Aisha, the main character, falls under exploitation networks so complex that she herself ends up becoming part of the very same machinery—above all, a machinery of patriarchal oppression, not because of any genital condition but because of the way that oppression is exercised, where anyone showing the slightest sign of weakness becomes the next cannon fodder for the system that devours everything. That weakness may take the form of a migrant woman, an elderly man, or a member of a narcocriminal group. All of them are perpetrators and not at the same time; that is the eternal African contradiction, because if you were born in a country like Sudan, you are condemned to be a foreigner everywhere, even in the place where you were born.
Aisha Can’t Fly Away, which stood out in the Un Certain Regard section at the Cannes Film Festival, also questions the economy of care—the one in which work is badly paid and carried out under the worst conditions, a safety net without which the world would collapse for good. It is an ethical dimension that cannot be stated but is enacted, cultivating goodness in the shadows. Because the only moments in which the protagonist regains her dignity, her place in the world, her humanitarian sense, are those in which she cares for others—and also when she is cared for by others—without any purpose beyond care itself: in her complex relationship with a group of women living in a kind of ghetto; and also when the gangster himself takes her around the city on his motorcycle in search of the man who abandoned her.

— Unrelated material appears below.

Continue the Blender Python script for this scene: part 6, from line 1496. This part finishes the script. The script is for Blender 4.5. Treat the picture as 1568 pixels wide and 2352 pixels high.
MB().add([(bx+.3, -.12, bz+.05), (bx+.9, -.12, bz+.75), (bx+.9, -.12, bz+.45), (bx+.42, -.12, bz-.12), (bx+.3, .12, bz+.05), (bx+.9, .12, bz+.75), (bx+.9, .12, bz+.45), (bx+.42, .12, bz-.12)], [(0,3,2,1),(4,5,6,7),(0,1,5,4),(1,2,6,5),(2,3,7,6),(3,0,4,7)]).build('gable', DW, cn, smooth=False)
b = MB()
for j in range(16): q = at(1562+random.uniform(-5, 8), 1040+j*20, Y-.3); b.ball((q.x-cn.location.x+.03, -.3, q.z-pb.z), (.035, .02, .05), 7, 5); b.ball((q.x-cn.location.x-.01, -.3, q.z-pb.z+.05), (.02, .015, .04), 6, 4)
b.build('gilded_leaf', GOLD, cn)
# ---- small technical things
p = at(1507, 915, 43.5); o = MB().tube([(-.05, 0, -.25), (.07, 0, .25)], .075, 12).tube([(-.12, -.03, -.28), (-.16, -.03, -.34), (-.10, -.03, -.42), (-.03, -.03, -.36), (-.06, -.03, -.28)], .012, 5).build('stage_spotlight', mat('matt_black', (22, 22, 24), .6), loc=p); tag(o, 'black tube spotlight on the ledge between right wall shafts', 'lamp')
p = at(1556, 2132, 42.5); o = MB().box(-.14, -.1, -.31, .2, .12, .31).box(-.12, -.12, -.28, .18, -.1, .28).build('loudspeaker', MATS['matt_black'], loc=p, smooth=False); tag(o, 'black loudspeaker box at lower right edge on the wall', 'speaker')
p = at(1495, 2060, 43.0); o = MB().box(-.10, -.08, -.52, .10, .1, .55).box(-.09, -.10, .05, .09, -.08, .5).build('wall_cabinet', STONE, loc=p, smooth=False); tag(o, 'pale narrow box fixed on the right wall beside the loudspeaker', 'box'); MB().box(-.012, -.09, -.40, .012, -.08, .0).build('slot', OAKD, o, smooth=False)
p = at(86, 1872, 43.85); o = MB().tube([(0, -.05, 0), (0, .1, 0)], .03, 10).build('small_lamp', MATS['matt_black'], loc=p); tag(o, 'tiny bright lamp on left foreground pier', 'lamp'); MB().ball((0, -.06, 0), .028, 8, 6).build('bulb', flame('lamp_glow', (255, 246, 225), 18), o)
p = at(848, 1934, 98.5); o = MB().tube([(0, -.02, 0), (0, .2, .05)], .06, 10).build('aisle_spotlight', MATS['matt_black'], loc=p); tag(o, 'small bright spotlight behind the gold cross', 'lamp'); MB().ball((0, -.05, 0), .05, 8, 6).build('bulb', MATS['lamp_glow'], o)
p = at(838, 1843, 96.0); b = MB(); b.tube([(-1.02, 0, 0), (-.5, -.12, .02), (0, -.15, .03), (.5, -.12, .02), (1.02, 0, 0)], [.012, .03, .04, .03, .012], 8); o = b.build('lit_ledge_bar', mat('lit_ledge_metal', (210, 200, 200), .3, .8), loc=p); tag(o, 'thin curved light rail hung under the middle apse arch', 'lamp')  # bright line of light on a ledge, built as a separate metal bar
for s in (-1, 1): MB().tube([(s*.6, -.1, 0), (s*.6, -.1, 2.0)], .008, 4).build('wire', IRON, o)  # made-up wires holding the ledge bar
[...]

Perhaps Aisha’s journey allows us, as the essay Philosophy of Care by philosopher Boris Groys suggests, to seek traces of the protagonists of care in a world where states abandon and the market leaves people unprotected.

There is a metaphor that runs throughout Aisha Can’t Fly Away, one that turns Aisha into an ostrich—and that ostrich takes on the shape of an archetype. This is why, when the film’s credits roll, a series of questions inevitably arises: What is an ostrich? A bird that cannot fly? A creature that appears harmless but is, in fact, highly dangerous? The speed of these times? The goddess Maat—truth, justice, harmony, order? The feather from the heart of Osiris? The real, ancient Egyptian animal? Wealth, eggs, Africa? The representation of a woman who longs to be something else but cannot? Someone who wants to fly yet is condemned to run? The ontology of the bodies of those who care for others in this era of caregiving? The face of injustice in the twenty-first century?